Saya adalah seorang pemimpin geng selama lebih dari satu dekade. Saya memimpin geng di Bronx, Queens, dan Brooklyn. Dunia saya dipenuhi kekerasan—perampokan bersenjata, perang geng, dan berbagai tindakan kriminal lainnya.

Saya lahir di Brooklyn, New York, dan tumbuh besar di Bronx pada awal 80-an. Lingkungan saya keras, dipenuhi oleh geng dan kekerasan.

Saya tidak memiliki figur ayah dan ibu —Ayah meninggal ketika saya baru berusia tiga minggu.

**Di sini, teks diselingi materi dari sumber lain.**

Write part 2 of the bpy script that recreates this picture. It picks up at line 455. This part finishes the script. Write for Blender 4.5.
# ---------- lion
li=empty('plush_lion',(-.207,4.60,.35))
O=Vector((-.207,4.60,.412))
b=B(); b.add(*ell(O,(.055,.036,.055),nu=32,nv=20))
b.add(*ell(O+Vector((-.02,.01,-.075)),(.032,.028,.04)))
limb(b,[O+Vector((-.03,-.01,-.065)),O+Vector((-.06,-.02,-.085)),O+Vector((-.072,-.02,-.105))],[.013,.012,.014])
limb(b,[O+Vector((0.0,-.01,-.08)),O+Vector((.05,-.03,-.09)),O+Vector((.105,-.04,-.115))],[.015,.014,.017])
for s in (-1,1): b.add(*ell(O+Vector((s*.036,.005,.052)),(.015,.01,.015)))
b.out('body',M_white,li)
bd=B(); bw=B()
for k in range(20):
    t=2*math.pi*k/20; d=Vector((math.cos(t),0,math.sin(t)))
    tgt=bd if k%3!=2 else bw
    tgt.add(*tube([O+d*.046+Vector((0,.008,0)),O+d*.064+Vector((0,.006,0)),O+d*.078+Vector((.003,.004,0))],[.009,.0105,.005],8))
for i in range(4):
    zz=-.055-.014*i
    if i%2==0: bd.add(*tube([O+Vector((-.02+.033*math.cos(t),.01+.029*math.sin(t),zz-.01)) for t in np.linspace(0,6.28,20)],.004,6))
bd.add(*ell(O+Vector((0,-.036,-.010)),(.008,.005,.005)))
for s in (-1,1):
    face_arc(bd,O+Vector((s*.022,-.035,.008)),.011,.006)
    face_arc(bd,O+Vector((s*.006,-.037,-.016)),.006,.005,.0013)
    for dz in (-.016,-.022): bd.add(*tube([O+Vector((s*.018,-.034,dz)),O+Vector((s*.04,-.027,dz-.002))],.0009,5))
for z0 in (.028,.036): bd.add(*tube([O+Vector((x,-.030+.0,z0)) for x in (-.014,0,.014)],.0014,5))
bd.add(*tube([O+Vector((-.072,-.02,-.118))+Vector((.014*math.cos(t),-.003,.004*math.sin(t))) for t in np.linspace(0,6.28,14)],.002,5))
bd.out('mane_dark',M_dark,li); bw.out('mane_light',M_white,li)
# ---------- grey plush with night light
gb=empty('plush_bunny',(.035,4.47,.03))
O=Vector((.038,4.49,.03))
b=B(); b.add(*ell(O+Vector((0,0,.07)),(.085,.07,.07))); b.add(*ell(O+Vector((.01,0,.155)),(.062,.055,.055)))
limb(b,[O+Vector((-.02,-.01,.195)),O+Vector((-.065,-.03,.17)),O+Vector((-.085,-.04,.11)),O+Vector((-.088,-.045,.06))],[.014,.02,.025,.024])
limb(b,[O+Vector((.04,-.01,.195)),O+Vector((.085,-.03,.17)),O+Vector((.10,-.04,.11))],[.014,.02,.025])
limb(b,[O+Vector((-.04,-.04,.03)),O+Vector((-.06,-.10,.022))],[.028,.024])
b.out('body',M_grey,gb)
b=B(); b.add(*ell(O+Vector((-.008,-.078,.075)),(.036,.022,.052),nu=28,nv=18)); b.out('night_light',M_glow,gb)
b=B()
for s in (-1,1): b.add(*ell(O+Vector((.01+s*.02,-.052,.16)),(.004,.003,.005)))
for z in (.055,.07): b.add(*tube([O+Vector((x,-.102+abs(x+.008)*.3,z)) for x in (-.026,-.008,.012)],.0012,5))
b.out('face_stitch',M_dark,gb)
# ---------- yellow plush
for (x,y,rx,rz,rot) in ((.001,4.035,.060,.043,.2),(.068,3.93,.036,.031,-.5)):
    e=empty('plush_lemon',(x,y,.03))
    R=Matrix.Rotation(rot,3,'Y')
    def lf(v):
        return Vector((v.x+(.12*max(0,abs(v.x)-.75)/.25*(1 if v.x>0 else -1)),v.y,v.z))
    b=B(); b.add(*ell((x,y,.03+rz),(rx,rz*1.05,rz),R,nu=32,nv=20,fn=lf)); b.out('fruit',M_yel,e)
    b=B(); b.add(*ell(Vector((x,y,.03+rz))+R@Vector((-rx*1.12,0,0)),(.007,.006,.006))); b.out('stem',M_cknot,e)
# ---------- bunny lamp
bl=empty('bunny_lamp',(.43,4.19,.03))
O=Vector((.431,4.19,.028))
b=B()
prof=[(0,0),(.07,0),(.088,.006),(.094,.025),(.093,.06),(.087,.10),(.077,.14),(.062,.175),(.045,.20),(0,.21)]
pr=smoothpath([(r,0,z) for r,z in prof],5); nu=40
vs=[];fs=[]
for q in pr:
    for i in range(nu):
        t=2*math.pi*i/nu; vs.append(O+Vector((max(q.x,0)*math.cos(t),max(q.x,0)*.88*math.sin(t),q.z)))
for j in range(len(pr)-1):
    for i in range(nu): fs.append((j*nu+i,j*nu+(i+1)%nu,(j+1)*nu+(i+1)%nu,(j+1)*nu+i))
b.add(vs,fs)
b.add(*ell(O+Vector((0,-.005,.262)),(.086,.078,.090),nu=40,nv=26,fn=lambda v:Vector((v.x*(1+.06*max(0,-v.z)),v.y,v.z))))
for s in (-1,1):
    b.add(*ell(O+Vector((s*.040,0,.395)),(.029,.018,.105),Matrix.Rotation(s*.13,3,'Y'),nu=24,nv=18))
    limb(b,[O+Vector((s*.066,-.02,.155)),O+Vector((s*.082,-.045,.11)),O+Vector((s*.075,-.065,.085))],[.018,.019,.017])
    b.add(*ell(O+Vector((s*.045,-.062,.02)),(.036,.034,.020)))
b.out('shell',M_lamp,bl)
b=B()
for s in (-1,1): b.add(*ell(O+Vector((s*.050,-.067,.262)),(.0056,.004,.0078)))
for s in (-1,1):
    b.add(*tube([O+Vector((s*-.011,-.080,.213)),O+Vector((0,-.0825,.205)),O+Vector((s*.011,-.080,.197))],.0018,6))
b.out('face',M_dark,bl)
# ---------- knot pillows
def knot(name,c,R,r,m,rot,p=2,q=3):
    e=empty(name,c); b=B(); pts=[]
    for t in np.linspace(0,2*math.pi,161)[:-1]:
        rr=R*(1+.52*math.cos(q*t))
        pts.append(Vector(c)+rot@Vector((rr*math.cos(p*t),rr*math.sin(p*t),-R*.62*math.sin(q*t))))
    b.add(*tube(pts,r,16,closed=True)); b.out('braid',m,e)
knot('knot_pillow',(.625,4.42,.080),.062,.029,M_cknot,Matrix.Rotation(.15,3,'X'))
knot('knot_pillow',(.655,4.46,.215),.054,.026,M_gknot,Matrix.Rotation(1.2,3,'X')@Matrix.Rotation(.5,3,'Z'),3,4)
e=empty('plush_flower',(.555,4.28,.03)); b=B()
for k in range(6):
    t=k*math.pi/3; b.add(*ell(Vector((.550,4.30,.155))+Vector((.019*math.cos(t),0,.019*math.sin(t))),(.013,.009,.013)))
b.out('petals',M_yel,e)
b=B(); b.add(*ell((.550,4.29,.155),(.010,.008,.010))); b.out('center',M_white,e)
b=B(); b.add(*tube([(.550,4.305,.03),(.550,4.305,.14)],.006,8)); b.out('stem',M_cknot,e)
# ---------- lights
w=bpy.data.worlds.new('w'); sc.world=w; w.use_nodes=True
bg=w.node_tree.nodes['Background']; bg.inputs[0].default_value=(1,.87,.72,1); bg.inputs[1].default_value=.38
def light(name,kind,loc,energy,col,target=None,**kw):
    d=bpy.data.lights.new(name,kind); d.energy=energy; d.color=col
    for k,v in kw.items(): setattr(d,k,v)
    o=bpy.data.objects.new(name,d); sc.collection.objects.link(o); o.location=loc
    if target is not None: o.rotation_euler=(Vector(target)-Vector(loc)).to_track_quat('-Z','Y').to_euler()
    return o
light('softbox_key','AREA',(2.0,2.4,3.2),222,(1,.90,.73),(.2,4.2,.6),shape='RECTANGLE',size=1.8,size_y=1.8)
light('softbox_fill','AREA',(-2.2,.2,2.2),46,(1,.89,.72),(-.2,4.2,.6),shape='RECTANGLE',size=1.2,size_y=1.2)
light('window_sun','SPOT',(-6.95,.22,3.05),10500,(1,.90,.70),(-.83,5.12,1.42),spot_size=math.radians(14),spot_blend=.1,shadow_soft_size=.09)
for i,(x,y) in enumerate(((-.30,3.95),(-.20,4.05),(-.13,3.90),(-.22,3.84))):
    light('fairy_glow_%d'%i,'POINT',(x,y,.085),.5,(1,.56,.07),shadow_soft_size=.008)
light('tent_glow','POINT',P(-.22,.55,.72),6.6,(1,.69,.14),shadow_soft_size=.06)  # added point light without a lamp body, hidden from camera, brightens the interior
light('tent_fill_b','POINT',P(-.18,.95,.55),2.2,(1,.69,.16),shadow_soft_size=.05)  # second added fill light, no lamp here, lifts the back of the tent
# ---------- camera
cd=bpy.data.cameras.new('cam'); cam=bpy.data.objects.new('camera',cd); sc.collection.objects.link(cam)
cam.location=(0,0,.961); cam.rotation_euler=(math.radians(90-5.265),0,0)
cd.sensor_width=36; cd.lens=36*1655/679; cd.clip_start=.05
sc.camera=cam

Ibu saya pergi meninggalkan saya dalam asuhan nenek.

Sejak kecil, saya tumbuh tanpa sosok ibu maupun ayah di rumah. Tidak ada panutan laki-laki yang membimbing saya.

Saya tumbuh tanpa jawaban atas pertanyaan mendasar tentang diri saya.

Tanpa cinta dan bimbingan di rumah, saya mencari tempat bersandar, dan di terima di komunitas jalanan. Komunitas geng menjadi keluarga saya.

Sejak itu hidup habis dalam dunia kriminal—menjual narkoba, melakukan perampokan bersenjata, dan perang geng— membua saya pernah ditembak, ditusuk, diserang berkali-kali.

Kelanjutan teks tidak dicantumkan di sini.